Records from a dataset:
# # # # #

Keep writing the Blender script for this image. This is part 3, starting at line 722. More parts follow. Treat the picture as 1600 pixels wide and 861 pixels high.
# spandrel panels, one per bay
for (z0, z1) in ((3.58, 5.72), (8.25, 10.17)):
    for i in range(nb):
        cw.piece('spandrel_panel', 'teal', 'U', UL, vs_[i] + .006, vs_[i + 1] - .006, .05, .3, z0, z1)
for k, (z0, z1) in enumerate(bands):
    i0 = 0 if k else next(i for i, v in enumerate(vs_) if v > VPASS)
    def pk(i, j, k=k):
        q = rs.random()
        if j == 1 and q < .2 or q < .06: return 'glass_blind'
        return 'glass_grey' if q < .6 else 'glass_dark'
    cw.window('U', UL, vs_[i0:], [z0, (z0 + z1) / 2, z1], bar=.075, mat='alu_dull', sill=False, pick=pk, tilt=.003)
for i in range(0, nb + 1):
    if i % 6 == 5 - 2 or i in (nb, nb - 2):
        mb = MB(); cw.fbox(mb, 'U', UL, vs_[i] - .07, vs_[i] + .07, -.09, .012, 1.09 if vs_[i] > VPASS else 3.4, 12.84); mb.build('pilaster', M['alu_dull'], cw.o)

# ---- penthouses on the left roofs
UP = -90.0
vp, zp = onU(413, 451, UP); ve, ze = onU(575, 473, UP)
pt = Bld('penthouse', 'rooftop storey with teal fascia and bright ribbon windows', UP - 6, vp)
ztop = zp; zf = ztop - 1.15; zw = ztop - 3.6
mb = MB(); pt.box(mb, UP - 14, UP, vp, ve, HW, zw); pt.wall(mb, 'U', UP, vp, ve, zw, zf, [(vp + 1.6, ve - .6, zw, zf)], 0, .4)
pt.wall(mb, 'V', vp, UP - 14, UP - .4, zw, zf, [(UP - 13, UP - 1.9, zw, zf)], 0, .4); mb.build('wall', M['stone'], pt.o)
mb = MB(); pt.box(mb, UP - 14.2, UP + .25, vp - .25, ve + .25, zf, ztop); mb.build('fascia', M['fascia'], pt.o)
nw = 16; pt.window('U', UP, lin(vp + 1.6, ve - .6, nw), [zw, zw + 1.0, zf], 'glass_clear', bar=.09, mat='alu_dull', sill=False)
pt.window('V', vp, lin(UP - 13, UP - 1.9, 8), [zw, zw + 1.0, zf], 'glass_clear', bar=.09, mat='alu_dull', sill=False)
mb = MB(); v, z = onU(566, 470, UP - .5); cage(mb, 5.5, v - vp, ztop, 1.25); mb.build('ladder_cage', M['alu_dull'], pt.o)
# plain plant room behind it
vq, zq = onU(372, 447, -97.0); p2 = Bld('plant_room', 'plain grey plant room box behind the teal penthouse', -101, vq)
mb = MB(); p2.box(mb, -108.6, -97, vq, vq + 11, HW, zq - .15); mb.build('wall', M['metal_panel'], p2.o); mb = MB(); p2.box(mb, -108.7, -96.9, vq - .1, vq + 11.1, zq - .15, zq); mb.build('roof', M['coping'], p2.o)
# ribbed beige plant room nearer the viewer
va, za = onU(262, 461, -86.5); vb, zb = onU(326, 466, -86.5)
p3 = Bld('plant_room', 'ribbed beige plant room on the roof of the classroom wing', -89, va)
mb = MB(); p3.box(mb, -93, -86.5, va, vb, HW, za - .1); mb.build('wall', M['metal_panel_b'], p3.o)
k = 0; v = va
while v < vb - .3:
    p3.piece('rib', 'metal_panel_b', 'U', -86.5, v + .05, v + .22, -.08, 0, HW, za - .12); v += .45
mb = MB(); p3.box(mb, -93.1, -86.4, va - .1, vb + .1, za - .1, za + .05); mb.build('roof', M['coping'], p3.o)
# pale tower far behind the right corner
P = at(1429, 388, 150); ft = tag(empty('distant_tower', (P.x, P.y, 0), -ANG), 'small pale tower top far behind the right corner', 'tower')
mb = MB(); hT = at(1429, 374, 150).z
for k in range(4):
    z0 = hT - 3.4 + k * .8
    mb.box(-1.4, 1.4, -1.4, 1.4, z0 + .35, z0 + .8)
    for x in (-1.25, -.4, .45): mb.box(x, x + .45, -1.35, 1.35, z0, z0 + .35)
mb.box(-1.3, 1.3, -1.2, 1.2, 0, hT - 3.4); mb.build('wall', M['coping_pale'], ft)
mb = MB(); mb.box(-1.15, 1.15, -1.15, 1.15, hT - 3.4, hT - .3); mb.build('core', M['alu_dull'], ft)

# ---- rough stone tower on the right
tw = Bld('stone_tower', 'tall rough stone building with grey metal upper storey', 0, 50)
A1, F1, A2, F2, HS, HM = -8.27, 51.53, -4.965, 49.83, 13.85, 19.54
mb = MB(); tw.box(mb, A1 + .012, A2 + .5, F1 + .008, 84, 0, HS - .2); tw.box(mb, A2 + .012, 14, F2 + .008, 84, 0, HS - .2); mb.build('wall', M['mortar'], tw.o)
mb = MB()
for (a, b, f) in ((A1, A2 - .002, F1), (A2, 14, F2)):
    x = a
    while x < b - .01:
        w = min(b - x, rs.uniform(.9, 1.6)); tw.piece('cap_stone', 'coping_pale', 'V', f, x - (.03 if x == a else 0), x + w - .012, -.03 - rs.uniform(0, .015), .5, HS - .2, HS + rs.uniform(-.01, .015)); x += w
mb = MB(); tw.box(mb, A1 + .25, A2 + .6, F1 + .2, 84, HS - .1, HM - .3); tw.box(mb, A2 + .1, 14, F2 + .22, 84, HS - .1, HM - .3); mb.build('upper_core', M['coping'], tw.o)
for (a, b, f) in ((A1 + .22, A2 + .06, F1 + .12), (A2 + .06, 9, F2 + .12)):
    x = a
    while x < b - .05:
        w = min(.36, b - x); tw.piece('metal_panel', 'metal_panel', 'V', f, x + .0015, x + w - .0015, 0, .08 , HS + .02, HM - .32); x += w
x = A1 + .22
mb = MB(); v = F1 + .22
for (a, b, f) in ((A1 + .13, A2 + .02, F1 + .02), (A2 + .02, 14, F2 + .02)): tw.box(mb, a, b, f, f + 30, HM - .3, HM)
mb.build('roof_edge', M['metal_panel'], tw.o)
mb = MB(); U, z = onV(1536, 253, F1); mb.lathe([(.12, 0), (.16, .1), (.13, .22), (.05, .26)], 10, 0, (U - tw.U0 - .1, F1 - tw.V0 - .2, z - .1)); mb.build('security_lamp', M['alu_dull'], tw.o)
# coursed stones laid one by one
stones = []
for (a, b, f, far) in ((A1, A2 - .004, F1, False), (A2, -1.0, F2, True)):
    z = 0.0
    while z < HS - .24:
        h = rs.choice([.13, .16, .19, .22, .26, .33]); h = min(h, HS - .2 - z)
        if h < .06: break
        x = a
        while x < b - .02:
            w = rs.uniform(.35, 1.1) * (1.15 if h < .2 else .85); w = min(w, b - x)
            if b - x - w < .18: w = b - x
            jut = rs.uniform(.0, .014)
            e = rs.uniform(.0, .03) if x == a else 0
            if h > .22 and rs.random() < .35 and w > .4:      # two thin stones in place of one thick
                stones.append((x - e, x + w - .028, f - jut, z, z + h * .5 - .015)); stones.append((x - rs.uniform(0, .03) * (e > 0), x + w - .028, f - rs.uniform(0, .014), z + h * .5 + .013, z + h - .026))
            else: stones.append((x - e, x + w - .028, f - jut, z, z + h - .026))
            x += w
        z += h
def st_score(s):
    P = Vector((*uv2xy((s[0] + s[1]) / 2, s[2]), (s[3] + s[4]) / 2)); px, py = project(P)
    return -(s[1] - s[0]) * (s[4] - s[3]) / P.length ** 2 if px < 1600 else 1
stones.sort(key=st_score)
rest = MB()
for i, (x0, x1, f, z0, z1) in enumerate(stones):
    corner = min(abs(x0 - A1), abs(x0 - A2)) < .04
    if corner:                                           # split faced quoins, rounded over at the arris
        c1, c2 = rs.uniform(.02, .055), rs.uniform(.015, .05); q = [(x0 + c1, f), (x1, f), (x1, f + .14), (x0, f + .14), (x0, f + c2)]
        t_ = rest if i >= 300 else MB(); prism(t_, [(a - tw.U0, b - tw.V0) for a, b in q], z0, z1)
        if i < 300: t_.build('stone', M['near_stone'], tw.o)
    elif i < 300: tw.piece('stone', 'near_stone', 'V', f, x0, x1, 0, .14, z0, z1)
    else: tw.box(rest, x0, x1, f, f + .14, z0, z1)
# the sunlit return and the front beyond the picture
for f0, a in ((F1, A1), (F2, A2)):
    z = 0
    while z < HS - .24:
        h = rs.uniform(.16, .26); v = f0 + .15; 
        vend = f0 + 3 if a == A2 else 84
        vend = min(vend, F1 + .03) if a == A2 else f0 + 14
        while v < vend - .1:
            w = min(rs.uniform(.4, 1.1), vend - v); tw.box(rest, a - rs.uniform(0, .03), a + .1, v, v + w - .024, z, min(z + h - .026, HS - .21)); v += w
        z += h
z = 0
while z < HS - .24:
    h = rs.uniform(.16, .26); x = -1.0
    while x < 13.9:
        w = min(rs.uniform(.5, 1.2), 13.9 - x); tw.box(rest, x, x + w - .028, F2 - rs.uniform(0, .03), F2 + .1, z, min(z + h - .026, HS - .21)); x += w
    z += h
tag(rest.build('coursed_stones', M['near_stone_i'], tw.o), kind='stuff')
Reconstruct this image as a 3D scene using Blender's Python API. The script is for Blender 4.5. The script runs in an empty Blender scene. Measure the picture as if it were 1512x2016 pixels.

# # # # #

**What the task requires**. Reproduce the entries exactly, starting at their first line and stopping after the line with "mb = MB(); cw.fbox(mb, 'U', UL, vs_[i]".

**Response**.
Keep writing the Blender script for this image. This is part 3, starting at line 722. More parts follow. Treat the picture as 1600 pixels wide and 861 pixels high.
# spandrel panels, one per bay
for (z0, z1) in ((3.58, 5.72), (8.25, 10.17)):
    for i in range(nb):
        cw.piece('spandrel_panel', 'teal', 'U', UL, vs_[i] + .006, vs_[i + 1] - .006, .05, .3, z0, z1)
for k, (z0, z1) in enumerate(bands):
    i0 = 0 if k else next(i for i, v in enumerate(vs_) if v > VPASS)
    def pk(i, j, k=k):
        q = rs.random()
        if j == 1 and q < .2 or q < .06: return 'glass_blind'
        return 'glass_grey' if q < .6 else 'glass_dark'
    cw.window('U', UL, vs_[i0:], [z0, (z0 + z1) / 2, z1], bar=.075, mat='alu_dull', sill=False, pick=pk, tilt=.003)
for i in range(0, nb + 1):
    if i % 6 == 5 - 2 or i in (nb, nb - 2):
        mb = MB(); cw.fbox(mb, 'U', UL, vs_[i] - .07, vs_[i] + .07, -.09, .012, 1.09 if vs_[i] > VPASS else 3.4, 12.84); mb.build('pilaster', M['alu_dull'], cw.o)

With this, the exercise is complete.